Some were cosmetic, of course. To help out those slow bowlers who cannot join in the competitive measuring of the speed gun, there is an RPM (revolutions per minute) counter to see how fast the ball spins after release. The revelations were not striking – who knew wily old Graeme Swann would spin the ball harder than Ashton Agar, the 19-year-old trying to keep things tight and flat? There was little suggestion of Agar producing a modern equivalent of the Gatting Ball; the young man was born four months after that key moment in Australian slow bowling.

There was Andrew Strauss in the commentary box, too, serving to drag down the average age of the ex-England club Sky Sports have assembled. He was, to not much surprise, honest, composed and articulate and was even willing to point out the flaws in the games of his recent team-mates. But the best thing about Strauss was he freed up his colleagues to be deployed elsewhere. Sky's meaningful additions were those beyond the commentary box and beyond the sessions of play.

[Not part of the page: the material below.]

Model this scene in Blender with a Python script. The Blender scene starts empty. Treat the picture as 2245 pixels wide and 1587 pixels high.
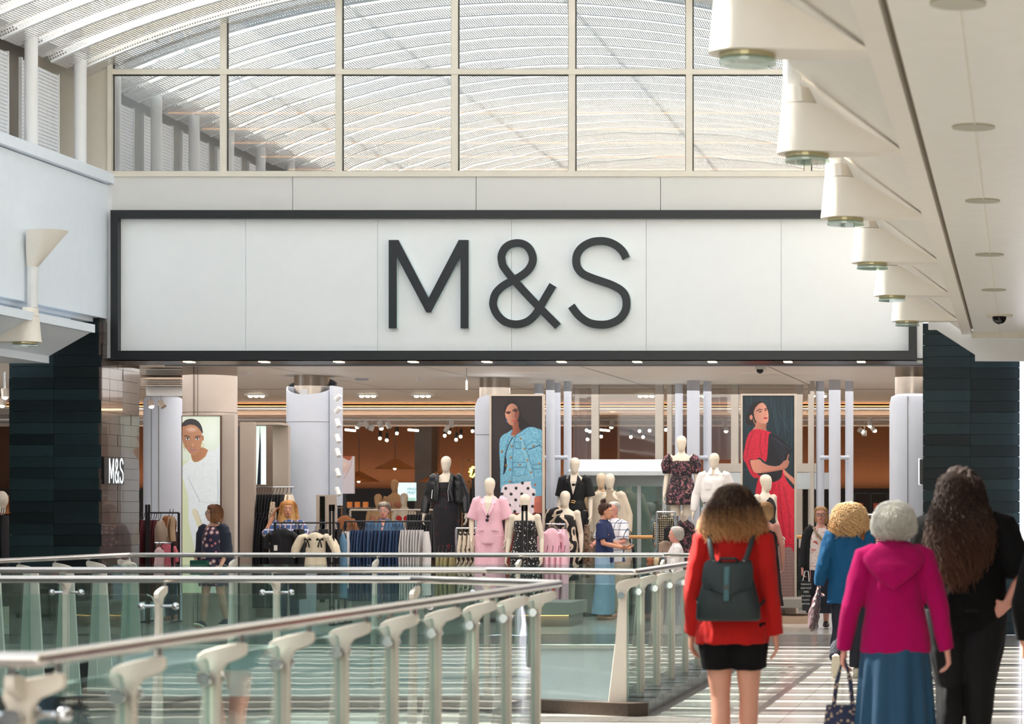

The "Ashes Zone" looked at first glance like an anonymous indoor net and then like a place to keep Ian Ward. But it was where some of the day's best analysis came, as Ward and Nasser Hussain, equipped with a bat, a set of stumps and a highlight reel, demonstrated Jonny Bairstow's great technical issue – dominant bottom hand and closed face – and why that left him particularly liable to missing straight balls and getting bowled – precisely what happened when Mitchell Starc dismissed him soon after tea.

There was more to come when play ended. The interviews immediately after close of play are not always deeply insightful, so coached are the players, but this time Ward had a new weapon with him: a large trolley or cart, with a mounted touch-screen television. So when he captured a tracksuited Peter Siddle on the outfield after stumps were drawn, he could show him his five wickets and seek explanations from the player that were far more revelatory than the usual "good areas". Siddle had taken some of his most important wickets – including Jonathan Trott and Ian Bell – by coming wide of the crease and changing his angle and here he was, outlining his plans to viewers, for those dismissals and then for Matt Prior's mad flash to point.

Coach Darren Lehmann might not be desperately pleased with it – although the Australians are generally more open and forthcoming than the well-protected England players – but on television it was a real material improvement. Steve Finn was next, put through the same show-and-tell process by Ward over his consecutive dismissals of Shane Watson and Ed Cowan.

When Strauss, earlier in the day, was asked what he did not miss about being England captain, he said the "relentlessness of the media", seemingly meaning the intensity of questioning his role put him under. But he is part of the media now and will discover, if he has not already, that television has an innovative relentlessness all of its own.